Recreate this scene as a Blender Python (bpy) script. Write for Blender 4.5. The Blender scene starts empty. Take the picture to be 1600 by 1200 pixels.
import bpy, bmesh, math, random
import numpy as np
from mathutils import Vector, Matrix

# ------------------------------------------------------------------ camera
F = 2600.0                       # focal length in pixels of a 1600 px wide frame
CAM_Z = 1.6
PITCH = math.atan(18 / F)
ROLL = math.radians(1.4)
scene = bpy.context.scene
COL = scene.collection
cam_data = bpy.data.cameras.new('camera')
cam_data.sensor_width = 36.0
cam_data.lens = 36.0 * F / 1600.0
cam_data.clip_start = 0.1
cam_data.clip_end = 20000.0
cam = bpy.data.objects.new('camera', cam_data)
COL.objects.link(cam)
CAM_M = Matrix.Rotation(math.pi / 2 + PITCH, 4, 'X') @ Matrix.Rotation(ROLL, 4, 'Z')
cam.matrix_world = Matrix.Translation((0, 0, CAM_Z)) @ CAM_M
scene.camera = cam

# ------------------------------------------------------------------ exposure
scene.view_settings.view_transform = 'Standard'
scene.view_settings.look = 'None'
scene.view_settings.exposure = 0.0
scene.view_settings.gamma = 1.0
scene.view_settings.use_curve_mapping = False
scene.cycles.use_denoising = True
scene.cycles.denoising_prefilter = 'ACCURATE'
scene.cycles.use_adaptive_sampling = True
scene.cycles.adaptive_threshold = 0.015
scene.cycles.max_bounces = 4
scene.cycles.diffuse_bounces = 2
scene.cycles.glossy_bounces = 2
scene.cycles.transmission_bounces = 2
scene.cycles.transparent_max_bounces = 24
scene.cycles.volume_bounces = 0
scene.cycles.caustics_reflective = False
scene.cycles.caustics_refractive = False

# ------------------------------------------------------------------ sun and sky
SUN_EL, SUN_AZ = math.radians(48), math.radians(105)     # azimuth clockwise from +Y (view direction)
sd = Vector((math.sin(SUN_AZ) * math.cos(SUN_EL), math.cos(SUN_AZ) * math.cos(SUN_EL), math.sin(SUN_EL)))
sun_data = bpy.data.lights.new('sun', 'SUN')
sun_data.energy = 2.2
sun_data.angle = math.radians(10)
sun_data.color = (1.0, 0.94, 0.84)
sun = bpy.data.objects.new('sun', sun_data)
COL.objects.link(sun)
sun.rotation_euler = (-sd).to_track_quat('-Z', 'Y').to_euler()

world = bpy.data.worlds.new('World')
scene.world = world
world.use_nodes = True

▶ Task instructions
Extract all lines as given.

▶ Solution
Recreate this scene as a Blender Python (bpy) script. Write for Blender 4.5. The Blender scene starts empty. Take the picture to be 1600 by 1200 pixels.
import bpy, bmesh, math, random
import numpy as np
from mathutils import Vector, Matrix

# ------------------------------------------------------------------ camera
F = 2600.0                       # focal length in pixels of a 1600 px wide frame
CAM_Z = 1.6
PITCH = math.atan(18 / F)
ROLL = math.radians(1.4)
scene = bpy.context.scene
COL = scene.collection
cam_data = bpy.data.cameras.new('camera')
cam_data.sensor_width = 36.0
cam_data.lens = 36.0 * F / 1600.0
cam_data.clip_start = 0.1
cam_data.clip_end = 20000.0
cam = bpy.data.objects.new('camera', cam_data)
COL.objects.link(cam)
CAM_M = Matrix.Rotation(math.pi / 2 + PITCH, 4, 'X') @ Matrix.Rotation(ROLL, 4, 'Z')
cam.matrix_world = Matrix.Translation((0, 0, CAM_Z)) @ CAM_M
scene.camera = cam

# ------------------------------------------------------------------ exposure
scene.view_settings.view_transform = 'Standard'
scene.view_settings.look = 'None'
scene.view_settings.exposure = 0.0
scene.view_settings.gamma = 1.0
scene.view_settings.use_curve_mapping = False
scene.cycles.use_denoising = True
scene.cycles.denoising_prefilter = 'ACCURATE'
scene.cycles.use_adaptive_sampling = True
scene.cycles.adaptive_threshold = 0.015
scene.cycles.max_bounces = 4
scene.cycles.diffuse_bounces = 2
scene.cycles.glossy_bounces = 2
scene.cycles.transmission_bounces = 2
scene.cycles.transparent_max_bounces = 24
scene.cycles.volume_bounces = 0
scene.cycles.caustics_reflective = False
scene.cycles.caustics_refractive = False

# ------------------------------------------------------------------ sun and sky
SUN_EL, SUN_AZ = math.radians(48), math.radians(105)     # azimuth clockwise from +Y (view direction)
sd = Vector((math.sin(SUN_AZ) * math.cos(SUN_EL), math.cos(SUN_AZ) * math.cos(SUN_EL), math.sin(SUN_EL)))
sun_data = bpy.data.lights.new('sun', 'SUN')
sun_data.energy = 2.2
sun_data.angle = math.radians(10)
sun_data.color = (1.0, 0.94, 0.84)
sun = bpy.data.objects.new('sun', sun_data)
COL.objects.link(sun)
sun.rotation_euler = (-sd).to_track_quat('-Z', 'Y').to_euler()

world = bpy.data.worlds.new('World')
scene.world = world
world.use_nodes = True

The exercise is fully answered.